Thursday, July 19, 2007

Troubled times

Now that you’ve delved into World War II history a bit (yesterday’s post), you can read about the rupture of Berlin. The Berlin Wall: a world divided, 1961-1989, by Frederick Taylor, tells the sad story of a city ripped in half. The tension between capitalist West (America, in fact) and communist East (Soviet Russia, really) was at its most visible and aggressive along the border that divided Berlin in half. Families were split overnight as the barricades went up, and this division not only continued in physical form for almost 30 years, it has left scars in the people of reunified Germany to this day. I actually have a piece of the wall, given to me by a friend whose family was stationed in Berlin when the wall was torn down in 1989. Very cool.
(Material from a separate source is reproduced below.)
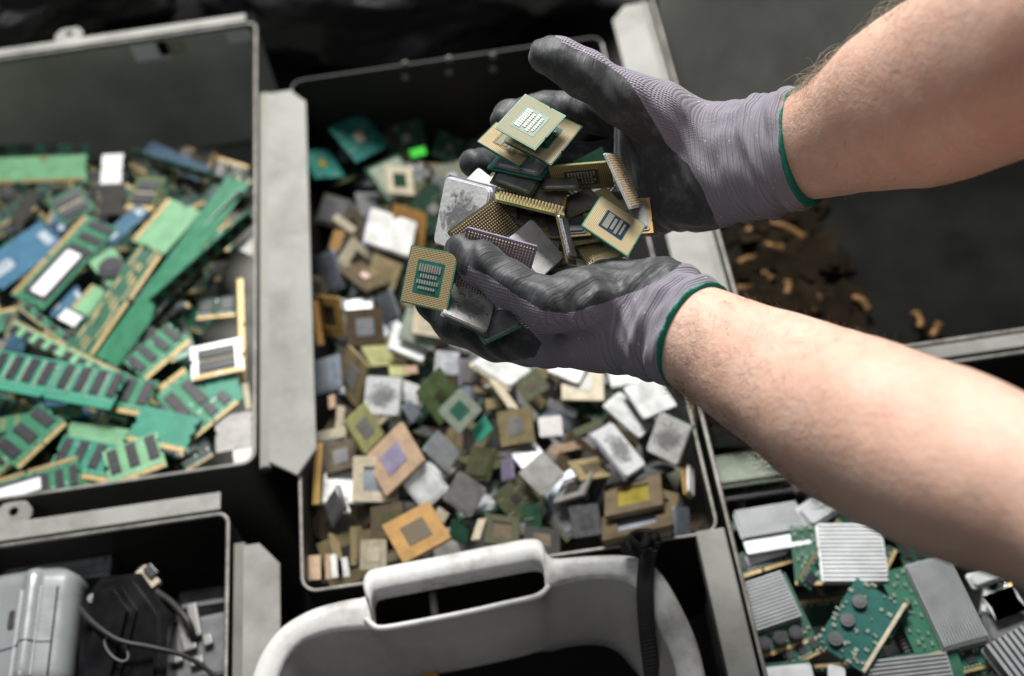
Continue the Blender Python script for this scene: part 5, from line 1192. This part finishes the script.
    dm = nn('ShaderNodeMapRange'); dm.inputs[3].default_value = .0011; dm.inputs[4].default_value = .0011; L.new(st.outputs[0], dm.inputs[0])
    bp = nn('ShaderNodeBump'); bp.inputs['Strength'].default_value = .75; L.new(dm.outputs[0], bp.inputs['Distance']); L.new(hm.outputs[0], bp.inputs['Height']); L.new(bp.outputs[0], b.inputs['Normal'])
    return m
GM = glove_mat()
hemm = mat('green_hem', (.006, .16, .11), .8, 0, var=.25, nscale=500, bump=.5, bscale=900)
person = empty('person', Matrix.Translation(P(1180, 420, .50)), 'person reaching in from the right, bare hairy forearms, purple grey work gloves holding processors', 'person')
IVP = person.matrix_world.inverted()
def finish(o): o.matrix_parent_inverse = IVP; return o
def axis_frame(c0, c1, ref):
    a = c1-c0; a = a/np.linalg.norm(a); s = ref-a*(ref@a); s /= np.linalg.norm(s); return a, s, np.cross(a, s)
def glove(parts_fn, cuff, inner, label, hemlabel, coat_fn, seed):
    """cuff: (wrist centre, hem centre) world; cut there"""
    w0, w1 = cuff; a, s, t = axis_frame(w0, w1, CUn)
    def base(p):
        d = parts_fn(p)
        x = (p-w1)@a
        # soft folds round the cuff
        ang = np.arctan2((p-w1)@t, (p-w1)@s)
        L_ = np.clip((x+.060)/.025, 0, 1)*np.clip((.004-x)/.008, 0, 1)
        fold = (.0016*np.sin(x*300+1.2*np.sin(ang*2+seed))+.0010*np.sin(x*560+ang*1.5+seed))*L_
        wr = .00055*np.sin(p@np.array([310, 170, 90.])+3*np.sin(p@np.array([60, -90, 120.])+seed))
        return d+fold+wr
    def f(p): return np.maximum(base(p), (p-w1)@a)
    lo, hi = inner
    vs, fs = surface_net(f, lo, hi, .0013)
    u, v, d = projn(vs)
    x = (vs-w1)@a; ang = np.arctan2((vs-w1)@t, (vs-w1)@s)
    knit = np.stack([x, ang*.034, (vs-w1)@t*0], 1)
    g = to_mesh('glove', vs, fs, dict(coat=coat_fn(vs, u, v), knit=knit), GM, person); finish(g); g['label'] = label
    def hem(p):
        xx = (p-w1)@a; return np.sqrt(np.maximum(base(p)+.0004, 0)**2+(xx-.0008)**2)-.0024 if False else np.maximum(base(p)-.0012, np.abs(xx-.0006)-.0010)
    ctr = w1; r_ = .066
    vs, fs = surface_net(hem, ctr-r_, ctr+r_, .0011)
    h = to_mesh('cuff_hem', vs, fs, {}, hemm, g); h['label'] = hemlabel
    return g
# upper hand (the person's right)
UD = -.055
def sh(l, dd): return [(a, b, c+dd, r_) for a, b, c, r_ in l]
def upper(p):
    k = .010
    cuffA = chain(p, sh([(806, 128, .855, 42), (745, 143, .885, 42), (690, 150, .90, 38)], UD))
    cuffB = chain(p, sh([(806, 164, .855, 42), (755, 176, .885, 43), (700, 186, .905, 42)], UD))
    w = smin(cuffA, cuffB, .02)
    thumb = chain(p, sh([(700, 140, .90, 38), (655, 112, .885, 31), (622, 98, .875, 26), (585, 74, .872, 22.5), (560, 59, .872, 19.5), (546, 55, .874, 17.5)], UD), .008)
    palm = chain(p, sh([(700, 180, .905, 44), (672, 188, .915, 40), (655, 200, .925, 33)], UD))
    pad = chain(p, sh([(650, 120, .915, 34), (648, 165, .935, 34), (650, 205, .935, 28)], UD))
    idx = chain(p, sh([(655, 125, .935, 28), (600, 112, .945, 21), (545, 110, .94, 18), (510, 117, .93, 16), (505, 120, .925, 14.5)], UD), .004)
    mid = chain(p, sh([(650, 160, .955, 25), (580, 162, .962, 19), (520, 163, .95, 17), (490, 164, .93, 15), (474, 163, .915, 14.5)], UD), .004)
    rng = chain(p, sh([(650, 190, .96, 23), (590, 205, .965, 18), (530, 212, .955, 16), (500, 210, .94, 14)], UD), .004)
    pnk = chain(p, sh([(655, 212, .94, 20), (610, 232, .955, 16), (575, 240, .955, 14), (555, 238, .94, 13)], UD), .004)
    d = smin(w, palm, .015); d = smin(d, pad, .012); d = smin(d, thumb, .010)
    for f_ in (idx, mid, rng, pnk): d = smin(d, f_, .006)
    return d
pu = [(556, 37), (566, 44), (585, 53), (606, 64), (628, 80), (642, 101), (655, 124), (668, 146), (688, 164), (703, 190), (722, 235), (722, 330), (380, 330), (380, 0), (552, 0)]
def coat_u(vs, u, v): return polysd(u, v, pu)
e = lambda u, v, d: c2w(u, v, d+UD)
glove(upper, (e(750, 160, .885), e(805, 148, .855)), (np.minimum(e(440, 250, .8), e(830, 20, 1.0))*0+np.array([min(c2w(a, b, c)[i] for a in (440, 840) for b in (15, 260) for c in (.76, .95)) for i in range(3)]), np.array([max(c2w(a, b, c)[i] for a in (440, 840) for b in (15, 260) for c in (.76, .95)) for i in range(3)])),
      'upper glove, palm turned left with the thumb pointing up and away', 'green hem of the upper glove', coat_u, 1.0)
# lower hand (the person's left)
LD = -.065
TH = sh([(612, 303, .865, 40), (580, 302, .845, 33), (548, 305, .835, 26), (508, 284, .838, 21.5), (482, 264, .842, 21.5), (463, 251, .848, 18.5)], LD)
def lthumb(p): return chain(p, TH, .007)
def lrest(p):
    cuffA = chain(p, sh([(704, 322, .82, 40), (660, 300, .855, 41), (615, 300, .87, 40)], LD))
    cuffB = chain(p, sh([(692, 351, .82, 40), (648, 334, .855, 42), (600, 327, .87, 44)], LD))
    w = smin(cuffA, cuffB, .02)
    palm = chain(p, sh([(615, 318, .88, 46), (560, 326, .895, 40), (530, 330, .90, 34)], LD))
    idx = chain(p, sh([(540, 334, .895, 33), (500, 332, .89, 28.5), (458, 320, .888, 23), (436, 300, .895, 19), (434, 276, .905, 16)], LD), .006)
    mid = chain(p, sh([(545, 325, .93, 28), (490, 315, .94, 22), (455, 290, .945, 17), (458, 262, .94, 15)], LD), .004)
    rng = chain(p, sh([(560, 305, .95, 27), (505, 296, .965, 20), (475, 268, .965, 16)], LD), .004)
    pnk = chain(p, sh([(580, 290, .95, 24), (530, 278, .97, 18), (505, 255, .97, 14)], LD), .004)
    d = smin(w, palm, .015)
    for f_ in (idx, mid, rng, pnk): d = smin(d, f_, .006)
    return d
def lower(p): return smin(lrest(p), lthumb(p), .007)
pa = [(430, 262), (446, 262), (456, 274), (466, 276), (468, 266), (490, 277), (516, 295), (541, 310), (566, 314), (604, 303), (640, 290), (665, 277), (684, 262), (700, 200), (400, 150), (400, 262)]
pb = [(380, 200), (444, 255), (458, 290), (500, 312), (530, 330), (542, 343), (535, 357), (508, 362), (480, 362), (455, 361), (420, 345), (380, 400)]
def coat_l(vs, u, v):
    isthumb = lthumb(vs) < lrest(vs)-.001
    A_ = polysd(u, v, pa); B_ = polysd(u, v, pb)
    B_ = np.where(u > 545, A_, B_)
    return np.where(isthumb | (u > 545), A_, B_)
e = lambda u, v, d: c2w(u, v, d+LD)
bl_ = [c2w(a, b, c) for a in (395, 745) for b in (215, 410) for c in (.70, .96)]
glove(lower, (e(655, 317, .855), e(698, 336, .823)), (np.min(bl_, 0), np.max(bl_, 0)),
      'lower glove cupped palm up with the thumb folded over two processors', 'green hem of the lower glove', coat_l, 2.3)
# ---- forearms, one body mesh
def loft(stations, nseg=40, sub=8, ez=.92, seed=0, e0=.62):
    """stations: (u, v, depth, half width px)"""
    ctr = smoothpath([P(*s[:3]) for s in stations], sub)
    rad = [q.x for q in smoothpath([Vector((s[3]*s[2]/F, 0, 0)) for s in stations], sub)]
    vs = []; k = len(ctr)
    for i, c in enumerate(ctr):
        d = (ctr[min(i+1, k-1)]-ctr[max(i-1, 0)]).normalized(); w_ = (CAM-c).normalized(); s = d.cross(w_).normalized(); n_ = s.cross(d).normalized()
        for j in range(nseg):
            a = 2*math.pi*j/nseg; r0 = rad[i]
            q = c+s*math.cos(a)*r0+n_*math.sin(a)*r0*(e0+(ez-e0)*min(1, i/(sub*3.0)))
            nn_ = (q-c).normalized(); q = q+nn_*(.0030*noise.noise(q*18+Vector((seed, 0, 0)))+.0006*noise.noise(q*70))
            vs.append(q)
    fs = [(i*nseg+j, i*nseg+(j+1) % nseg, (i+1)*nseg+(j+1) % nseg, (i+1)*nseg+j) for i in range(k-1) for j in range(nseg)]
    return vs, fs, k, nseg, ctr
ST_U = [(760, 158, .822, 44), (800, 147, .800, 52.5), (840, 135, .775, 62), (900, 106, .735, 84), (960, 82, .69, 97), (1030, 48, .635, 108), (1110, 15, .58, 113), (1200, -10, .53, 108), (1300, -80, .47, 112)]
ST_L = [(655, 318, .790, 46), (697, 338, .757, 54), (735, 358, .735, 60), (790, 388, .70, 72), (850, 419, .66, 88), (920, 450, .615, 93), (990, 479, .575, 94), (1080, 513, .53, 94), (1200, 590, .48, 104), (1320, 600, .44, 110)]
bm = bmesh.new(); ARMS = []
for st, sd in ((ST_U, 0), (ST_L, 5)):
    vs, fs, k, ns, ctr = loft(st, 56, 10, .90, sd, .62 if sd == 0 else .76); ARMS.append((vs, k, ns, ctr))
    bv = [bm.verts.new(v) for v in vs]
    for f_ in fs: bm.faces.new([bv[i] for i in f_])
    bm.faces.new(bv[:ns][::-1]); bm.faces.new(bv[-ns:])
bmesh.ops.recalc_face_normals(bm, faces=bm.faces[:])
def skin_fn(nt, nn, L, tc, out, b):
    n1 = nn('ShaderNodeTexNoise'); n1.inputs['Scale'].default_value = 26; n1.inputs['Detail'].default_value = 7; n1.inputs['Roughness'].default_value = .6; L.new(tc.outputs['Object'], n1.inputs['Vector'])
    m1 = nn('ShaderNodeMapRange'); m1.inputs[1].default_value = .38; m1.inputs[2].default_value = .68; m1.inputs[4].default_value = .55; L.new(n1.outputs[0], m1.inputs[0])
    mx = nn('ShaderNodeMix', data_type='RGBA'); L.new(m1.outputs[0], mx.inputs[0]); L.new(out, mx.inputs[6]); mx.inputs[7].default_value = (.66, .36, .26, 1)
    v = nn('ShaderNodeTexVoronoi'); v.inputs['Scale'].default_value = 1100; L.new(tc.outputs['Object'], v.inputs['Vector'])
    n2 = nn('ShaderNodeTexNoise'); n2.inputs['Scale'].default_value = 260; n2.inputs['Detail'].default_value = 4; L.new(tc.outputs['Object'], n2.inputs['Vector'])
    ad = nn('ShaderNodeMath', operation='MULTIPLY_ADD'); L.new(v.outputs['Distance'], ad.inputs[0]); ad.inputs[1].default_value = .35; L.new(n2.outputs[0], ad.inputs[2])
    bp = nn('ShaderNodeBump'); bp.inputs['Strength'].default_value = .7; bp.inputs['Distance'].default_value = .001; L.new(ad.outputs[0], bp.inputs['Height']); L.new(bp.outputs[0], b.inputs['Normal'])
    return mx.outputs[2]
skin = mat('skin', (.72, .485, .385), .48, 0, var=.05, nscale=120, sss=.35, spec=.4, rv=0, fn=skin_fn)
finish(meshobj('body', bm, skin, person, True))
def hairs(name, arm, spec_, m_, seed):
    vs, k, ns, ctr = ARMS[arm]; r0 = random.Random(seed); bm = bmesh.new()
    for i0, i1, a0, a1, n, ln, rr, curl, lift in spec_:
        for _ in range(n):
            i = r0.uniform(i0, i1)*(k-2); j = r0.uniform(a0, a1) % 1*ns; ii = int(i); jj = int(j) % ns
            p = vs[ii*ns+jj].lerp(vs[(ii+1)*ns+jj], i-ii).lerp(vs[(ii+1)*ns+(jj+1) % ns], j-int(j)); c = ctr[ii]
            nrm = (p-c).normalized(); ax = (ctr[ii+1]-ctr[ii]).normalized(); tn = nrm.cross(ax)
            d = (nrm*lift+ax*r0.uniform(-1.0, .3)+tn*r0.uniform(-.7, .7)).normalized(); l = ln*r0.uniform(.5, 1.2); q = p-nrm*.0006; pts = [q]
            bend = (ax*r0.uniform(-1, .4)+tn*r0.uniform(-1, 1)-nrm*.9).normalized()
            for s_ in range(6): d = (d+bend*curl*r0.uniform(.6, 1.2)).normalized(); q = q+d*l/6; pts.append(q)
            tube(bm, pts, [rr, rr, rr, rr*.9, rr*.8, rr*.6, rr*.3], 3)
    o = meshobj(name, bm, m_, person, True); finish(o); return o
hb = mat('hair_blond', (.50, .42, .33), .4, 0, var=.2); hd = mat('hair_dark', (.09, .05, .03), .4, 0, var=.2)
# angles: 0 = one silhouette side, .25 = towards the camera, .5 = the other side, .75 = away
h1 = hairs('arm_hair', 0, [(.14, .56, .42, .60, 420, .024, .00009, .62, .8), (.14, .7, .1, .48, 900, .012, .00006, .3, .3)], hb, 3); h1['label'] = 'long pale curly hair along the upper forearm'
h2 = hairs('arm_hair', 1, [(.13, .5, -.12, .10, 900, .012, .00009, .25, .8), (.10, .5, .42, .55, 160, .007, .00007, .2, .9), (.12, .5, .05, .4, 700, .010, .00005, .25, .3)], hd, 4); h2['label'] = 'short dark hair along the lower forearm'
The final book in our History Week selections is really more of a current event, but history will judge the world – and the West – harshly for its handling of this crisis. The Devil Came on Horseback: bearing witness to the genocide in Darfur, by Brian Steidle, is not a book you graze through on your lunch hour. The photos alone will make sure of that. The author, a former Marine Captain, was hired as one of three on-the-ground monitors by the African Union. He arrived in Darfur in 2004, and spent about 6 months traveling the region, interviewing, photographing and witnessing the genocide. Powerless to do anything but watch, Steidle resigned his post and returned to the U.S., where he has been trying to make his experiences heard. Politicians like to use the phrase ‘Never Again’ when they refer to past genocides, but saying something doesn’t make it so, does it?